Bicatalyst electrocatalytic reaction of sulfur oxoanions by water-soluble iron porphyrins and iron(II) tris(1,10-phenanthroline)

The electrocatalytic reductions of S4O62- to S2O32- by Fe(2-TMPyP) and Fe(3-TMPyP) were investigated in aqueous solution at room temperature at various pH values. The water-soluble iron tetrakis (N-methyl-2-pyridyl) porphyrin (Fe(2-TMPyP)) catalyzed the rapid reduction of tetrathionate after using an electrochemical method to reduce Fe(2-TMPyP) to the Fe-I(2-TMPyP) species. Iron(II) tris(1,10-phenanthroline) performed the electrocatalytic oxidation of thiosulfate via an outer-sphere electron transfer mechanism.
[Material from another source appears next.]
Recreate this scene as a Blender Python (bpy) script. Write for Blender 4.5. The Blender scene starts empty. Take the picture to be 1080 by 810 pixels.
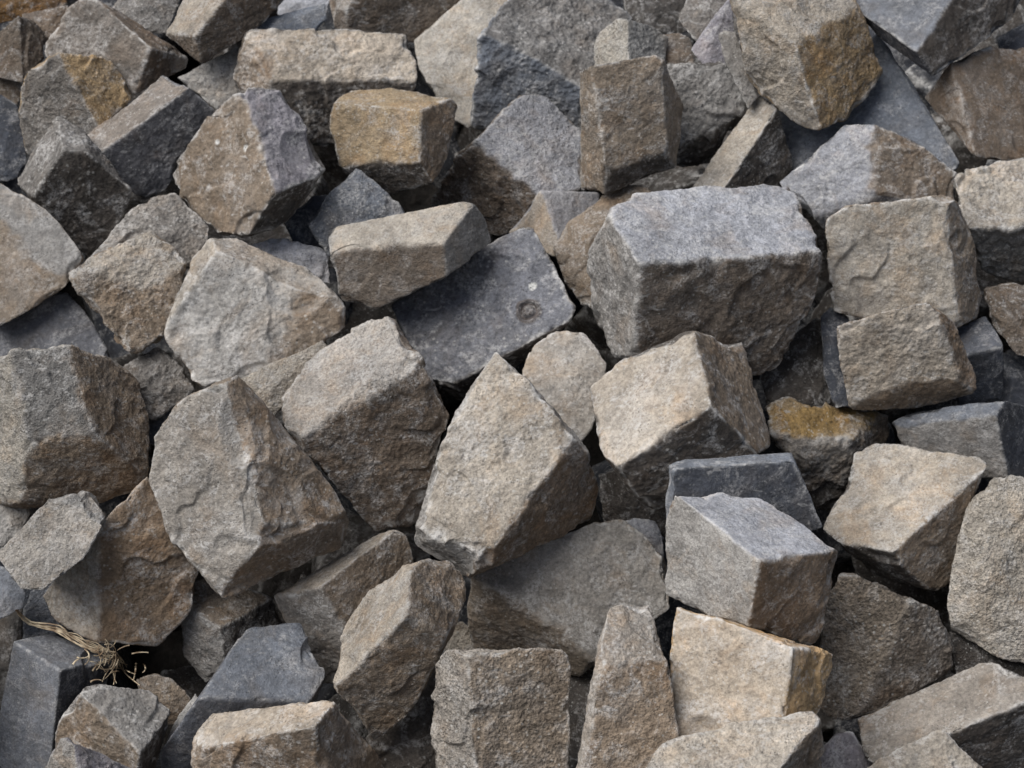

The electrocatalytic reduction current of S4O62- by Fe(2-TMPyP) appears when S4O62- is produced from the electrocatalytic oxidation of S2O32- by a catalyst, Fe(II) tris(1,10-phenanthroline) and Fe(2-TMPyP) with the Fe(II/I)(2-TMPyP) redox couple. On the other hand, the electrocatalytic oxidation current of S2O32- by Fe(II) tris(1,10-phenanthroline) appears when S2O32- is produced from the electrocatalytic reduction of S4O62- by the catalyst Fe(2-TMPyP) in the range of pH values in which Fe(n/I) (2-TMPyP) redox couples are present. The electrocatalytic reduction of S4O62- to S2O32- by Fe(3-TMPyP) was also investigated. The electrocatalytic reaction is different to that observed in the case of Fe(2-TMPyP). First, Fe-III(3-TMPyP) reduces to Fe-II(3-TMPyP) by the electrochemical method, then Fen(3-TMPyP) coordinates with S4O62- and electrocatalytically reduces S4O62- to S2O32- to a more negative potential.